> Scene script records
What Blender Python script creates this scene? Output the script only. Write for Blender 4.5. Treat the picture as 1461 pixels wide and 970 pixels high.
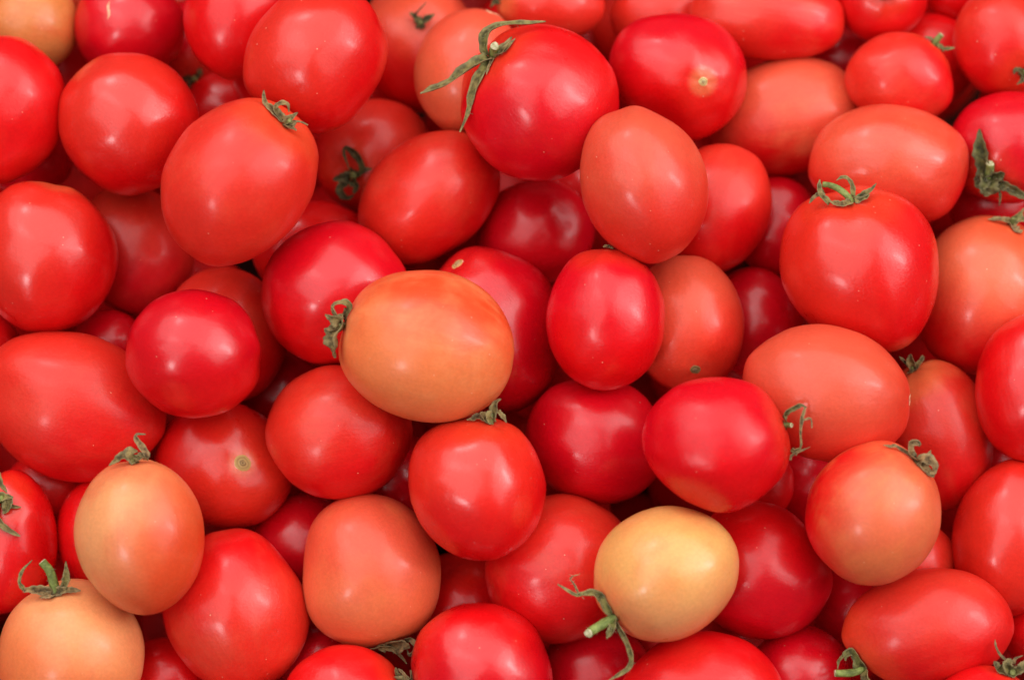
import bpy, math, random
from mathutils import Vector, Matrix, noise
from mathutils.bvhtree import BVHTree

for o in list(bpy.data.objects):
    bpy.data.objects.remove(o)
scene = bpy.context.scene
COL = scene.collection

# ---------------------------------------------------------------- camera, world, lamps, exposure
PITCH = math.radians(58)                       # the camera looks down on a heap at table height
TARGET = Vector((0, 0, 0.95))
RIGHT = Vector((1, 0, 0))
UP = Vector((0, math.sin(PITCH), math.cos(PITCH)))
OUT = Vector((0, -math.cos(PITCH), math.sin(PITCH)))   # out of the heap, towards the photographer
FRAME = Matrix((RIGHT, UP, OUT)).transposed()          # heap frame -> world
DIST = 0.862

def world(p):
    return TARGET + FRAME @ Vector(p)

cam_data = bpy.data.cameras.new('camera')
cam = bpy.data.objects.new('camera', cam_data)
COL.objects.link(cam)
cam.matrix_world = Matrix.Translation(world((0, 0, DIST))) @ FRAME.to_4x4()
cam_data.lens = 85
cam_data.sensor_width = 36
cam_data.clip_start = 0.02
cam_data.clip_end = 50
cam_data.dof.use_dof = True
cam_data.dof.focus_distance = DIST - 0.035
cam_data.dof.aperture_fstop = 5.0
scene.camera = cam

w = bpy.data.worlds.new('World')
scene.world = w
w.use_nodes = True
bg = w.node_tree.nodes['Background']
bg.inputs[0].default_value = (1.0, 0.93, 0.90, 1)
bg.inputs[1].default_value = 0.09

def lamp(name, elev, azim, dist, sx, sy, radiance, color=(1, 1, 1), roll=0):
    """A soft rectangular lamp; elev / azim in degrees from the line of sight, up and to the right."""
    e, a = math.radians(elev), math.radians(azim)
    d = Vector((math.sin(a) * math.cos(e), math.sin(e), math.cos(a) * math.cos(e)))
    ld = bpy.data.lights.new(name, 'AREA')
    ld.shape = 'RECTANGLE'
    ld.size, ld.size_y = sx, sy
    ld.energy = radiance * math.pi * sx * sy
    ld.color = color
    o = bpy.data.objects.new(name, ld)
    COL.objects.link(o)
    o.location = world(d * dist)
    o.rotation_euler = ((o.location - TARGET).to_track_quat('Z', 'Y').to_matrix() @ Matrix.Rotation(math.radians(roll), 3, 'Z')).to_euler()
    return o

WHITE = (1, .985, .96)
lamp('overhead_light', 47, 6, 1.7, 4.8, 1.7, 2.4, WHITE)
lamp('left_panel_light', 10, -25, 1.7, 1.7, 1.3, 2.3, WHITE, 6)
lamp('right_panel_light', 13, 45, 1.7, 1.7, 1.3, 2.3, WHITE, -8)
lamp('left_light', -25, -31, 1.5, 0.24, 0.26, 22)
lamp('right_light', 10, 58, 1.5, 0.14, 0.46, 20)
lamp('top_left_light', 60, -40, 1.5, 0.20, 0.24, 12)

scene.view_settings.view_transform = 'Standard'
scene.view_settings.look = 'None'
scene.view_settings.exposure = -0.2
scene.view_settings.gamma = 1
scene.cycles.use_denoising = True
scene.cycles.max_bounces = 6

# ---------------------------------------------------------------- materials
class Tree:
    def __init__(self, name):
        self.m = bpy.data.materials.new(name)
        self.m.use_nodes = True
        self.t = self.m.node_tree
        self.b = self.t.nodes['Principled BSDF']
    def n(self, kind, **kw):
        nd = self.t.nodes.new(kind)
        for k, v in kw.items():
            setattr(nd, k, v)
        return nd
    def put(self, sock, val):
        if hasattr(val, 'is_output'):
            self.t.links.new(val, sock)
        elif hasattr(sock.default_value, '__len__') and not hasattr(val, '__len__'):
            sock.default_value = (val,) * len(sock.default_value)
        else:
            sock.default_value = val
    def math(self, op, a, b=0.0, clamp=False):
        nd = self.n('ShaderNodeMath', operation=op, use_clamp=clamp)
        self.put(nd.inputs[0], a); self.put(nd.inputs[1], b)
        return nd.outputs[0]
    def dot(self, a, b):
        nd = self.n('ShaderNodeVectorMath', operation='DOT_PRODUCT')
        self.put(nd.inputs[0], a); self.put(nd.inputs[1], b)
        return nd.outputs['Value']
    def smooth(self, v, lo, hi, a=0.0, b=1.0):
        nd = self.n('ShaderNodeMapRange', interpolation_type='SMOOTHSTEP')
        for s, x in zip(('Value', 'From Min', 'From Max', 'To Min', 'To Max'), (v, lo, hi, a, b)):
            self.put(nd.inputs[s], x)
        return nd.outputs[0]
    def mix(self, f, a, b):
        nd = self.n('ShaderNodeMix', data_type='RGBA')
        self.put(nd.inputs[0], f); self.put(nd.inputs[6], a); self.put(nd.inputs[7], b)
        return nd.outputs[2]
    def attr(self, name, kind='OBJECT'):
        return self.n('ShaderNodeAttribute', attribute_name=name, attribute_type=kind)
    def noise(self, vec, scale, detail=2.0, rough=.5):
        nd = self.n('ShaderNodeTexNoise')
        self.put(nd.inputs['Vector'], vec)
        nd.inputs['Scale'].default_value = scale
        nd.inputs['Detail'].default_value = detail
        nd.inputs['Roughness'].default_value = rough
        return nd.outputs['Fac']

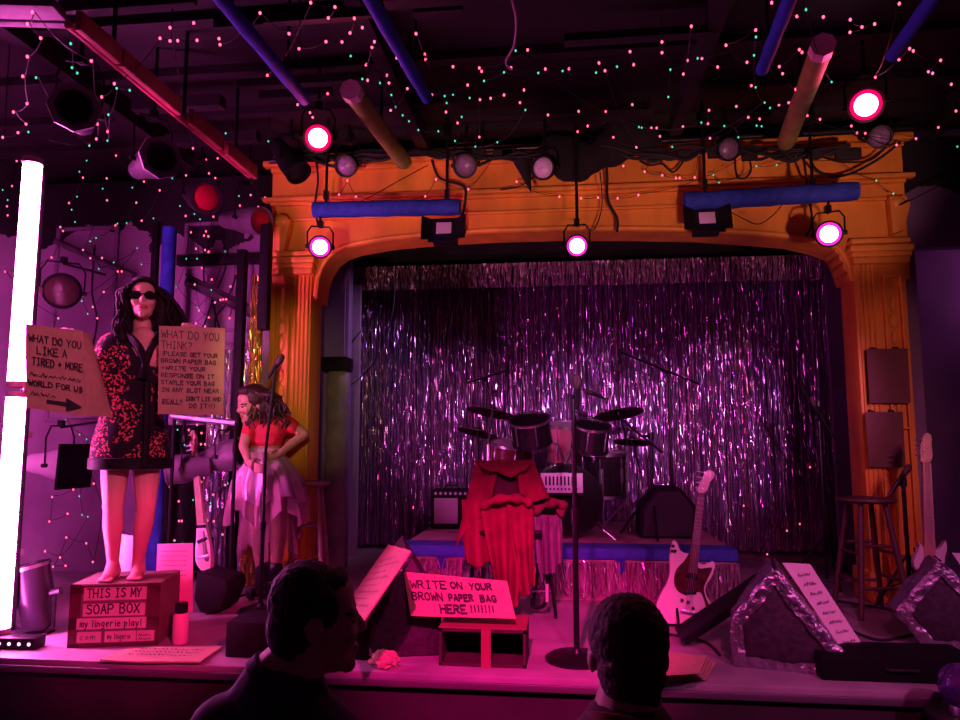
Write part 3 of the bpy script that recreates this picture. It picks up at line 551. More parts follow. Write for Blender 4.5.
def tripod(m, base, r, h=.18, thin=.009):
    for a in (.5, 2.6, 4.7): m.tube([base+V(0, 0, h+.1), base+V(r*math.cos(a), r*math.sin(a), .008)], thin, 8); m.tube([base+V(0, 0, h-.08), base+V(r*.5*math.cos(a), r*.5*math.sin(a), h*.55)], thin*.7, 6)
def cymbal(px, py, Y, r, tilt, dirv, label, base_px=None, arm=None, cat='cymbal'):
    c = P(px, py, Y); bx = base_px if base_px else px; b = P(bx, 480, Y); base = V(b.x, Y+.05, RZ)
    t = thing('cymbal_stand', label, cat, base)
    M = Matrix.Translation(c) @ Matrix.Rotation(tilt, 4, Vector(dirv)) @ Matrix.Rotation(R(-10), 4, 'X')
    m = MB(); m.lathe([(0, .030), (.03, .026), (.05, .012), (r*.6, -.004), (r, -.022), (r, -.026), (r*.6, -.009), (.05, .006), (0, .02)], M, 40); part('cymbal', m, brass, t)
    top = base+V(0, 0, max(.25, c.z-RZ-.30)); m = MB(); m.tube([base+V(0, 0, .03), top], .017, 8); m.cyl(base+V(0, 0, .35), base+V(0, 0, .42), .022, n=10); part('pole', m, chrome, t)
    m = MB(); m.tube([top, c+V(0, 0, .05)], .009, 8); m.cyl(c-V(0, 0, .03), c+V(0, 0, .07), .008); m.cyl(c+V(0, 0, .03), c+V(0, 0, .05), .02, n=10); part('arm', m, blackm, t)
    m = MB(); tripod(m, base, .28); part('tripod', m, chrome, t); return t
cymbal(493, 411, 6.5, .235, R(11), (0.15, 1, 0), 'large dark crash cymbal tilted above the left tom', 488)
cymbal(618, 412, 6.5, .225, R(-9), (0.2, 1, 0), 'large dark crash cymbal tilted above the right side of the drums', 629)
t = cymbal(478, 431, 6.75, .20, R(12), (0, 1, 0), 'thin hi-hat cymbal low at the left end of the drums', 478)
cymbal(632, 440, 6.75, .17, R(4), (0, 1, 0), 'small splash cymbal low at the right of the drums', 641)
# white panel with slots in front of the bass drum
p, q = P(540, 473, 5.95), P(583, 493, 5.95); t = thing('slotted_panel', 'white panel with a row of black bars standing before the bass drum', 'panel', ((p.x+q.x)/2, 5.95, RZ))
m = MB(); m.box(((p.x+q.x)/2, 5.95, (p.z+q.z)/2), (q.x-p.x, .025, p.z-q.z), None, .004); part('board', m, mat('white_panel_face', (.85, .70, .85), .5), t)
m = MB(); M = XZ(5.9365); k = 0
for i in range(9):
    x = p.x+(q.x-p.x)*(.14+.088*i); z1 = p.z-(p.z-q.z)*.16; z0 = p.z-(p.z-q.z)*(.62); m.box((x, 5.936, (z0+z1)/2), (.014, .003, z1-z0)); m.box((x+.004, 5.936, p.z-(p.z-q.z)*.80), (.013, .003, .016))
part('bar_pattern', m, ink, t)
m = MB()
for x in (p.x+.05, q.x-.05): m.cyl((x, 5.96, q.z), (x, 5.96, RZ), .01)
m.box(((p.x+q.x)/2, 5.96, q.z-.01), (q.x-p.x, .03, .02)); part('stand', m, blackm, t)
e = P(586, 489, 5.85)
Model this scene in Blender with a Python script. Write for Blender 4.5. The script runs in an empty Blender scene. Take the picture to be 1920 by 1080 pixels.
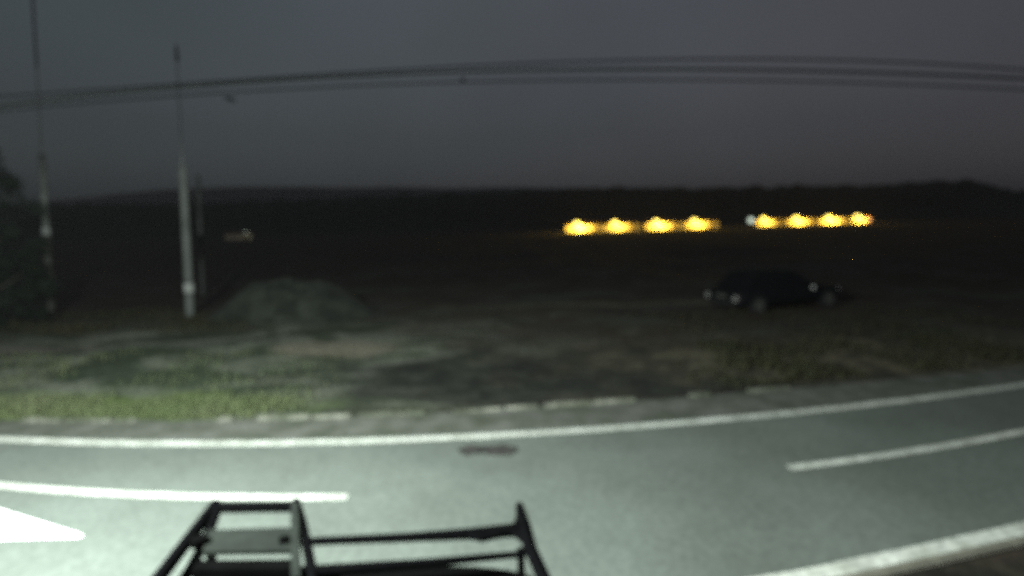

> WRITTEN PROBLEM
Reproduce only the lines from the beginning of the data through the line that contains "COL = scene.collection", both included, and please drop the pictures.

> CORRECT RESPONSE
What Blender Python script creates this scene? Output the script only. Write for Blender 4.5. Treat the picture as 1461 pixels wide and 970 pixels high.
import bpy, math, random
from mathutils import Vector, Matrix, noise
from mathutils.bvhtree import BVHTree

for o in list(bpy.data.objects):
    bpy.data.objects.remove(o)
scene = bpy.context.scene
COL = scene.collection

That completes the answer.